Industrial Tree Farming

You might want to raise your trees as a commercial farmer raises corn. You plant young trees all in straight rows, all at the same time, and all from the same seed stock. You spray your fledgling forest with herbicides to kill the "weeds" that compete with your "crop" of trees. You spray it again with insecticides should the need arise. You fertilize the soil with chemical compounds to hasten the growth of your stock. And when your trees finally reach a marketable size, you cut them down all at once. A farmer does not harvest every fifth cornstalk and leave the rest; he systematically clear-cuts his field. So it is with trees. You clear-cut the forest to make room for your next crop of timber.

These are the techniques used in industrial tree farming. They might or might not appeal to your fancy. Today, though, more and more people who know and love the woods have become understandably suspicious of such a technological manipulation of the forest environment. One of these, timber-owner Fred Behm, a lumberjack who has worked in the woods for 60 years, says:

I belong to this small tree farm organization, and a year ago we made a tour of the Weyerhaeuser tree farm at Cottage Grove [Oregon]. They took us up on the mountain there, and we could look down across it: It was one of the most beautiful sights I've ever seen—thousands of acres of reproduction. But then I looked at it closely and got to thinking about it. It's one of the most depressing things I've ever seen, too.

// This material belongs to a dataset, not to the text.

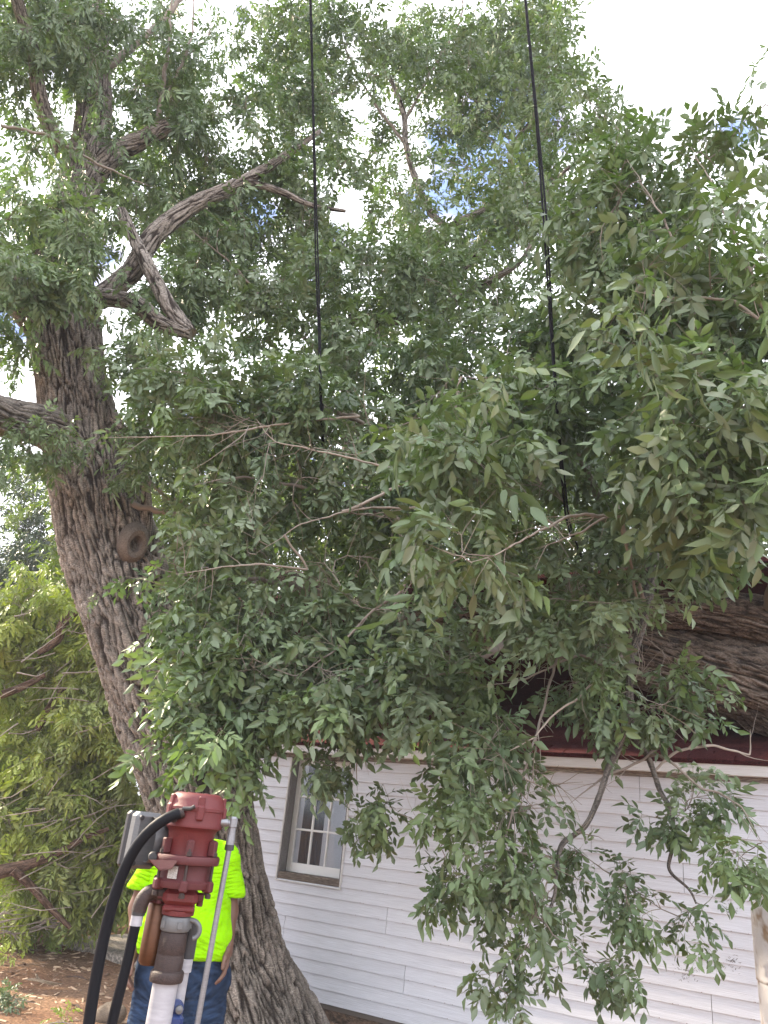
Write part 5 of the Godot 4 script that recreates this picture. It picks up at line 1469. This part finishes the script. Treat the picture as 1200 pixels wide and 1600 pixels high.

Nothing is going to be there. They'll pre-commercial thin when the trees are 15 or 20 years old, then in 50 years they'll clear-cut. It'll be like a cornfield. There'll be no snags, no old logs in there. Wildlife—squirrels, birds, and salamanders—will have no place. So many creatures live in the snags and under the old logs. What's it gonna be like without them? Like I say, it's beautiful but depressing.

My personal opinion is that nature knows what it's doing, and if you interfere too much with nature, you're going to have problems.